Azure Active Directory vs. Uplevel Active Directory

How traditional on-prem AD, Uplevel's AD-compatible directory service, and Azure AD (Microsoft Entra ID) differ, and which one fits which SMB scenario.

Portions of this article draw on the Uplevel AD vs. Azure AD blog post.

Introduction

Three directory products commonly come up in MSP conversations:

All three provide a central identity used to manage access to applications, services, and devices — but they aren’t interchangeable. Choosing well depends on whether the user population is mostly mobile/cloud-only, mostly on-prem workstations, or somewhere in between.

Capability summary

The directory products share some technology but solve different problems.

Microsoft on-premises Active Directory (AD)

Traditional AD is built around an on-premises enterprise-class LDAP server. It provides identity verification (via Kerberos), computer-object management, group policy administration (via GPOs and SYSVOL), and cross-domain trust. It’s widely used to provide core user authentication, computer management, and audited access to shared storage and applications.

Azure AD / Microsoft Entra ID

Entra ID is not a cloud version of AD. It’s an identity and authentication service aimed at mobile devices and SaaS (Office 365 and similar). It can synchronize with an on-premises AD via Azure AD Connect to give users a single identity that spans cloud and on-prem.

Core Entra ID capabilities:

  • Cloud-first management with single sign-on for cloud applications.
  • Conditional access policies and multi-factor authentication.
  • Unified identity across many SaaS platforms.

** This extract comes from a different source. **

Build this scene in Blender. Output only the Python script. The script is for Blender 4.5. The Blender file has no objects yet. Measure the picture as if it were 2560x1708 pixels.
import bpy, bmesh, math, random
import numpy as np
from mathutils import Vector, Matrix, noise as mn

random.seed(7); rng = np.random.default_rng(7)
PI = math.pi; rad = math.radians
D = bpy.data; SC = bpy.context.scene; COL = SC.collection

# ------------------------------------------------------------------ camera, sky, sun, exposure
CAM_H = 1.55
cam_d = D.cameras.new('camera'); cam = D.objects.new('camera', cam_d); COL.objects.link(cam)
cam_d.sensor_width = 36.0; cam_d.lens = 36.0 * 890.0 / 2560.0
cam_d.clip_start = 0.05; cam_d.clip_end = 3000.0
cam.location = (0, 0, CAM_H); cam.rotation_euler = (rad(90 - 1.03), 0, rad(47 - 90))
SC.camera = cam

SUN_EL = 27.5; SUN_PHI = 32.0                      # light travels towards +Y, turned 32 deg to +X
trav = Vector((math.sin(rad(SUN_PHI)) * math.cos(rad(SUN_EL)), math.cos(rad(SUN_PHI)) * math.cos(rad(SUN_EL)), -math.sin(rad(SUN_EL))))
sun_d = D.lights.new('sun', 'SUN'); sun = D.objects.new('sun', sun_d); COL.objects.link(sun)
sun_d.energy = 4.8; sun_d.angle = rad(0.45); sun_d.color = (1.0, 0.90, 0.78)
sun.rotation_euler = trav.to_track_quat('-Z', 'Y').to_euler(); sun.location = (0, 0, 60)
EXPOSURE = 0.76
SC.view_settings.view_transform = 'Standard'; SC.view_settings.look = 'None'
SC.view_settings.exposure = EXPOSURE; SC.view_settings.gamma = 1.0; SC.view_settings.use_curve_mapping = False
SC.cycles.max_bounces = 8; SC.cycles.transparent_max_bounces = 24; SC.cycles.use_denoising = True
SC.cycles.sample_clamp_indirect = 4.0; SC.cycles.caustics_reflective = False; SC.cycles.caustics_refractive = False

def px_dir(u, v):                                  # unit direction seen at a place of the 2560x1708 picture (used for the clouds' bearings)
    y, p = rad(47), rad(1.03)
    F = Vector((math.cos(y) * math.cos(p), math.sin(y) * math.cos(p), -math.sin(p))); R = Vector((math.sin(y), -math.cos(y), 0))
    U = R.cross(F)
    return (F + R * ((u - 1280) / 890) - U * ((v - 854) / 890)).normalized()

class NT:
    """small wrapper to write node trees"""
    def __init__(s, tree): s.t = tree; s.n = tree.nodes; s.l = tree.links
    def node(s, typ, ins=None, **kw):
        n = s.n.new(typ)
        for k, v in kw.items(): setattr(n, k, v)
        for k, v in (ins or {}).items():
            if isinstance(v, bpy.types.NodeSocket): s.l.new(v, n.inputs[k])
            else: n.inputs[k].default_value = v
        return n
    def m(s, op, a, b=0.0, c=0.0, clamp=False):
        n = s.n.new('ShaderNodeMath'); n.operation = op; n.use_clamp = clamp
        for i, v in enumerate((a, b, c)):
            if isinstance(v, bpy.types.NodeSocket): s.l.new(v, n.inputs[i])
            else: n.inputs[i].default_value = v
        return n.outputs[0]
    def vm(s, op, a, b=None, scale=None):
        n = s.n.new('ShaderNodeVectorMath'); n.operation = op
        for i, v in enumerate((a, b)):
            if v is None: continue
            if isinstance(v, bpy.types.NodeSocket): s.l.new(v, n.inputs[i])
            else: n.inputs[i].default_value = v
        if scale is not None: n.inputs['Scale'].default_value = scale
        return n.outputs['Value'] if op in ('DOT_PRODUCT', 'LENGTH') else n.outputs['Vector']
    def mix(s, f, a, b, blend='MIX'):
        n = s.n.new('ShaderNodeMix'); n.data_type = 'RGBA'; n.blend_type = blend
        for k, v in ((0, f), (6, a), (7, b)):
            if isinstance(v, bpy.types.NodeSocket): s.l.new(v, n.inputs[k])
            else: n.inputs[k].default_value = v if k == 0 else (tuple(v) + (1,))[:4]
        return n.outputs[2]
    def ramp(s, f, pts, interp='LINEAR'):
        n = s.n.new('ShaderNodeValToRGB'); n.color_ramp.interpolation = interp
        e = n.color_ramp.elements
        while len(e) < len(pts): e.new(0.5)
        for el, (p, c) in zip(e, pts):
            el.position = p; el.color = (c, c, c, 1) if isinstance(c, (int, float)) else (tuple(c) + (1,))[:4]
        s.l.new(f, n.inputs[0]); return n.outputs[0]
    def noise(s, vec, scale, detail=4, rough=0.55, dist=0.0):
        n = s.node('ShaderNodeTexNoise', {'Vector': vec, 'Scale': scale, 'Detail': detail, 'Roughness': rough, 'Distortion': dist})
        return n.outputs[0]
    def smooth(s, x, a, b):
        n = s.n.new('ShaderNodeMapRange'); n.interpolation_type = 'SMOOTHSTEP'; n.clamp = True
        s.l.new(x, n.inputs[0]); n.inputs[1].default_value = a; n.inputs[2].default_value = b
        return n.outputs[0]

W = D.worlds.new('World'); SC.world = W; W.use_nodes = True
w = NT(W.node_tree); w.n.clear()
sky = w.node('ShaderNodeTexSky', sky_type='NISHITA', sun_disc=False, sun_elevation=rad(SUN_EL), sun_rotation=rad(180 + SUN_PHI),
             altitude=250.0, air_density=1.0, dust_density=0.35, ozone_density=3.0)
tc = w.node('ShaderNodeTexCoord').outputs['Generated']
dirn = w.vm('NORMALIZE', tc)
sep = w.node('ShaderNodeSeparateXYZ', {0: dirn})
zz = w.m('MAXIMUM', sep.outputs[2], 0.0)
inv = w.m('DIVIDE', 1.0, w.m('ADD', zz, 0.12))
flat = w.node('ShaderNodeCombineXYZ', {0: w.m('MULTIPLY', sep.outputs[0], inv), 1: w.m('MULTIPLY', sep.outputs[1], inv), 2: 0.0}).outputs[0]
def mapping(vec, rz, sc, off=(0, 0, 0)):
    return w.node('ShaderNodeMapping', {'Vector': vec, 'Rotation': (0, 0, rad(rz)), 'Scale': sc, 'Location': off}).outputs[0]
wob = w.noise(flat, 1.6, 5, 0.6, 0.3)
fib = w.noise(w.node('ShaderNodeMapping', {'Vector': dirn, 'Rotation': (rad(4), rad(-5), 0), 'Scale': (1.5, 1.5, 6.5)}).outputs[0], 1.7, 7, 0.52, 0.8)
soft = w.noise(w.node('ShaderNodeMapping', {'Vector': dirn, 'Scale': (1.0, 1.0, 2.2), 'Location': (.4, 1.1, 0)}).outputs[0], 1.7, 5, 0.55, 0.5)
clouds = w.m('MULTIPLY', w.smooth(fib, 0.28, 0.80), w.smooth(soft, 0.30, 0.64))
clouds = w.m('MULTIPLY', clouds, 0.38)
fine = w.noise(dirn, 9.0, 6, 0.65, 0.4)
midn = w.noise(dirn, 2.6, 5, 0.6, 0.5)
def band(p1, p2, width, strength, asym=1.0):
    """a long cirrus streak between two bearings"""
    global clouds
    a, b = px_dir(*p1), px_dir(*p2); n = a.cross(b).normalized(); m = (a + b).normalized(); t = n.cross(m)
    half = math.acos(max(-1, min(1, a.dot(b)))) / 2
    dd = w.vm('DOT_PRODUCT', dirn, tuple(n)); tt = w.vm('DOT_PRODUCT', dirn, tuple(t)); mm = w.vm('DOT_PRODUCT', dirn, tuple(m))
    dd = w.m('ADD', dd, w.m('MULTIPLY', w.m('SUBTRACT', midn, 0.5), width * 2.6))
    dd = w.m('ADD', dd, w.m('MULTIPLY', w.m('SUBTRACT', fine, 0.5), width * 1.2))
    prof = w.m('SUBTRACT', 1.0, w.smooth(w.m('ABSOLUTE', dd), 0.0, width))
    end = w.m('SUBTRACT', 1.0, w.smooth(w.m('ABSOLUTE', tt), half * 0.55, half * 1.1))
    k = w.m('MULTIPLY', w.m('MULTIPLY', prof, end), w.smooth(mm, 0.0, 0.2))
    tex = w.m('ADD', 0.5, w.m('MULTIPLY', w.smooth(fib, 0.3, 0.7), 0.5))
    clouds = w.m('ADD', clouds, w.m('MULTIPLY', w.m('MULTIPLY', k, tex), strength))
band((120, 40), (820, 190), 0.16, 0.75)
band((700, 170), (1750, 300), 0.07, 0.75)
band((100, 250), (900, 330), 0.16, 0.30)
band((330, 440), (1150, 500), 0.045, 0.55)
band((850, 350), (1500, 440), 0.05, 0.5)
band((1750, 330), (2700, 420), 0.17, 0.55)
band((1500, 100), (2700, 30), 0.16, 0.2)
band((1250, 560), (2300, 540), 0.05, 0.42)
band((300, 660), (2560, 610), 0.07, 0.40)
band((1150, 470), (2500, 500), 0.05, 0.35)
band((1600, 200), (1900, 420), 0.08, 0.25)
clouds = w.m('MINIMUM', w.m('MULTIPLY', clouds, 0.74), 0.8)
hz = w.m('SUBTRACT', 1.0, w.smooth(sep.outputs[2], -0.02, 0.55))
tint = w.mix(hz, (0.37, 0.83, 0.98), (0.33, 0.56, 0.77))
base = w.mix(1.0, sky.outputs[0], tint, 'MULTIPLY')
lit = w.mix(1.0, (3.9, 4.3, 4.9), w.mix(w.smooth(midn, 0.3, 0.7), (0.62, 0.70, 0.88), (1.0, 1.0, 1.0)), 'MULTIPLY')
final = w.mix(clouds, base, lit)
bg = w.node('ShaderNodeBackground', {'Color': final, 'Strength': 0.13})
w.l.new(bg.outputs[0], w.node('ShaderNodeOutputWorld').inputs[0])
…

Azure AD Domain Services (AADDS)

A third option mixes the two: Azure AD Domain Services runs an AD-like service in the cloud, offering a subset of traditional AD features (domain join, Group Policy, Kerberos) while remaining cloud-hosted. It can synchronize with Entra ID, which itself can replicate passwords with on-prem AD — three layers of synchronization end to end.

AADDS becomes a continuously billable service once set up. It can’t be paused without destroying the configuration.

Setting up and managing AADDS is technically complex; for most SMBs it’s overkill.

Uplevel AD-compatible Directory Services

Uplevel’s directory service behaves very similarly to traditional on-premises Microsoft AD. It uses Kerberos for authentication, LDAP for directory services, and supports traditional GPOs and SYSVOL for policy management.

It gives SMBs the practical core of AD — central authentication, organization-wide policy, audited access to on-prem resources — without the burden of installing and running a heavyweight Windows Server domain controller.

Where Entra ID differs from traditional AD

Under the hood, Entra ID uses an entirely different software stack and protocol set. Instead of Kerberos / NTLM and LDAP, it uses OAuth 2.0 over HTTPS to support web APIs and SaaS apps. OAuth 2.0 is fine for web and REST applications; traditional Windows applications don’t use it.

Entra ID is not Active Directory as traditionally understood. Specifically, Entra ID:

  1. Doesn’t have the user- and computer-management functions that traditional AD provides.
  2. Can’t enforce group policy — it can’t push GPOs to computers joining a domain.
  3. Doesn’t support OUs, so granular delegated administration isn’t possible.
  4. Isn’t designed to control or audit access to on-premises storage or shared printers.
  5. Doesn’t support replication and can’t be set up as a trusted domain.
  6. Has no Domain/Enterprise Admin role and no managed service accounts.

For VMs hosted in Azure, Entra ID is great — straightforward to set up, plays well with the Azure ecosystem. It is not a replacement for an actual domain controller when on-prem workstations are in scope. Entra ID’s design centre is cloud-only SSO.

Compliance — HIPAA

For HIPAA, the key gap is that Entra ID can’t control which devices (workstations, servers) are permitted to join the network. Controlling device admission is essential for HIPAA compliance, which makes Entra ID alone insufficient.

For a Uplevel-hosted small office, the Uplevel directory service covers this control, alongside the audit logging requirements described in HIPAA Compliance.